カバブ、これはもうこれからハンバーグはこれでお願いします、という好みの味の決め方。酸味と香ばしさの使い分けにエッヂとエキゾティックな雰囲気を感じます。

チキンマライティッカは、おかしなことをいうと言われそうだけど、不思議と西京焼きをを思い出すんだよ。良い意味での例の味噌のあれとおなじような舌への引っ掛かりとどこかからくる甘味が似た感覚なんです。

うわーおもしろいなあ。これはクセになるし、なおかつなかなか代替えが効くものではないと強く感じます。

シュリンプティッカの香ばしさといったらないんだよ。エビの旨みを上手に引き出すマリネの具合とぷっちりという噛み切った時の歯応え、食感に嬉しさ込み上げます。

甲殻類の素晴らしさ、いや、甲殻類の良さをインド宮廷料理の作法で何倍にもパワーアップするとこうなるのか、という納得。
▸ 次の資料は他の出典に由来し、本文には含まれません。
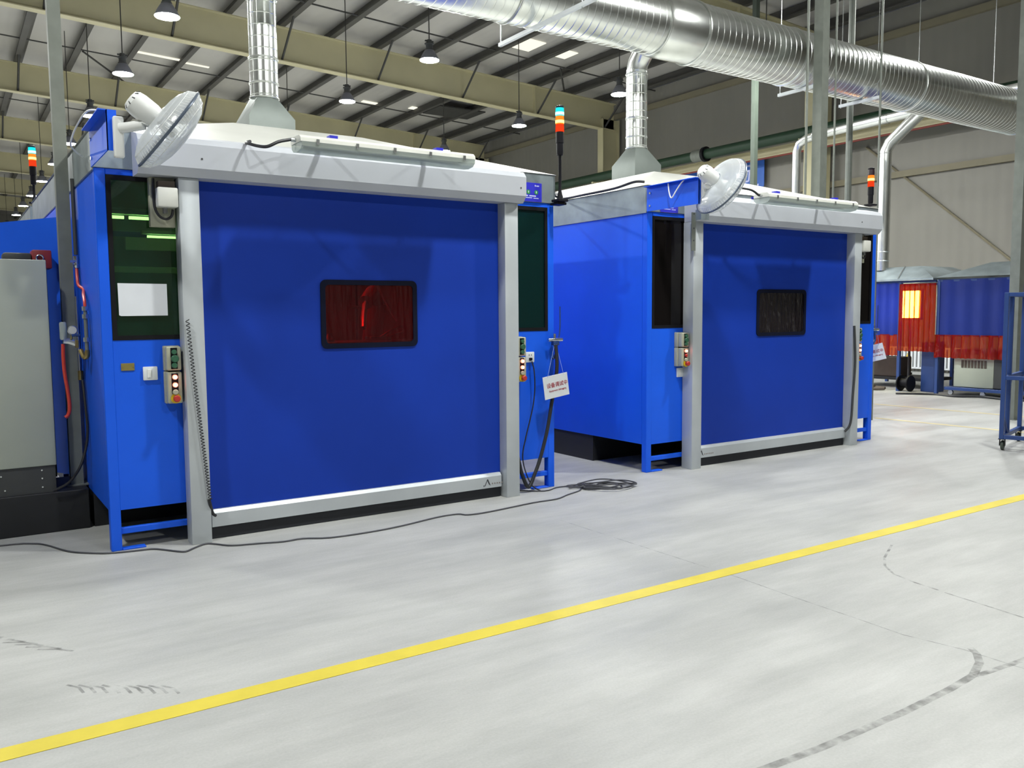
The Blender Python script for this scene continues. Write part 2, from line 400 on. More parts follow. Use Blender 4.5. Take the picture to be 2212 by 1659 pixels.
tag(MB().box((20.33, YB + .1, 6.055), (20.38, YF - .1, 6.095)).build('conductor_rail', 'redline'), 'thin red conductor rail under the beige crane beam', 'rail')
r = thing('green_pipe', 'dark green pipe running along the right wall above the crane beam', 'pipe', (19.95, 18, 6.47))
MB().cyl((19.95, 2, 6.47), (19.95, 60, 6.47), .155, 20).build('pipe_run', 'gpipe', r)
MB().cyl((19.95, 19.1, 6.47), (19.95, 19.5, 6.47), .19, 20).build('coupling', 'post', r)
MB().cyl((19.95, 18.97, 6.47), (19.95, 19.07, 6.47), .23, 20).build('flange', 'blackpl', r)
for yy in (15.4, 24.4, 33.4): MB().box((19.8, yy - .05, 6.27), (20.18, yy + .05, 6.315)).build('pipe_bracket', 'olive', r)
r = thing('wall_banner', 'blue banner with large white characters on the right wall behind the fan', 'banner', (21.0, 19.3, 5.2))
MB().box((20.93, 17.55, 5.38), (20.95, 22.0, 6.20), .004, 1).build('cloth', 'banner', r)
WM = lambda p, e=0: Matrix.Translation(p) @ Matrix(((0, 0, -1, 0), (-1, 0, 0, 0), (0, 1, 0, 0), (0, 0, 0, 1)))
MB().add_mesh(text_mesh('防', .68, .002), WM((20.927, 18.36, 5.84))).build('character', 'whiteink', r)
MB().box((20.923, 17.75, 5.43), (20.929, 18.6, 5.48)).build('underline', 'whiteink', r)

# ------------------------------------------------------------------ high bay lamps
def make_lamp(x, y, z, label, hang):
    r = thing('high_bay_lamp', label, 'ceiling lamp', (x, y, z), 'high bay lamps')
    MB().cyl((x, y, z + .42), (x, y, z + hang), .012, 6).build('hanging_rod', 'rod', r)
    h = MB(); h.lathe([(.03, .43), (.055, .42), (.06, .36), (.10, .35), (.10, .33), (.075, .32), (.075, .24), (.09, .23), (.09, .20)], (x, y, z), (0, 0, 1), 16)
    h.box((x - .10, y - .02, z + .38), (x + .10, y + .02, z + .41), .005, 1)
    h.build('driver_housing', 'dkgrey', r)
    MB().lathe([(.085, .21), (.10, .20), (.15, .12), (.195, .035), (.205, .0)], (x, y, z), (0, 0, 1), 28, False).build('reflector', 'reflector', r)
    MB().lathe([(.2045, 0), (.20, -.010), (.12, -.020), (.0, -.024)], (x, y, z), (0, 0, 1), 28, False).build('lamp_face', 'lamp', r)
    return r
A, B_, C_ = 3.45, 8.97, 14.3
seen = [(A, 15.76, 6.71, 'nearest high bay lamp of the left row, at the top edge of the photo'), (A, 20.07, 6.75, 'second nearest high bay lamp of the left row, above the first fan'),
        (A, 24.9, 6.80, 'high bay lamp just above the blue bracket of the first fan'), (A, 29.3, 6.82, 'high bay lamp of the left row hidden behind the tall left post'),
        (A, 33.6, 6.84, 'high bay lamp of the left row right of the distant signal tower top'), (A, 38.1, 6.85, 'high bay lamp of the left row right of the distant signal tower body'),
        (A, 42.9, 6.86, 'high bay lamp of the left row at the pole of the distant signal tower'), (A, 47.6, 6.93, 'second farthest high bay lamp at the left edge'), (A, 52.4, 6.97, 'farthest high bay lamp, lowest at the left edge'),
        (B_, 16.58, 7.03, 'large high bay lamp hanging in front of the olive beam, top centre'), (B_, 21.07, 7.09, 'high bay lamp hanging right of the first booth riser'),
        (C_, 16.55, 7.01, 'high bay lamp half hidden by the second booth riser'), (C_, 21.0, 7.06, 'high bay lamp left of the cyan and red signal tower')]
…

そしてフィッシュティッカ。ああ〜もう一体どうすればこうなるのだ、という火加減からやってくるのであろう、ふわりとした仕上がり。ひとくち食べてしばらく口が聞けず、動けず、という状態になってしまいました。

このふわふわの仕上がりは、たとえるなら天使の頬をぺろりと舐めているような感覚とでも言いましょうか。花のような儚さを伴う食感なのです。全身を揺さぶられるような体験だったな。

 

誤解を恐れずに言いますが、いかに自分が普段、インド料理でたいしたことないものを食べていたのかがわかってしまいます。いや、ちがうな、モハマド・フセインシェフのレベルの方が次元が違うということだな。とにかくスパイスの使い方、味の決め方のレベルが違う。圧倒的に違うんです。ちょっと言葉にできないなこれは。

こういう人が動き出したんですよ。しかも、世界のどこでもなく東京で。なんという楽しみなことだろうか。

実は足らないピースであった北インド、というよりもマハラジャが食べていた宮廷料理というものがわたしたちにも食べられるようになるのです。

今までもあったじゃないか、という声は聞く気になれない。そうじゃない。

 

モハマド・フセインシェフの料理を食べてから、話はそれからとするべきだよ。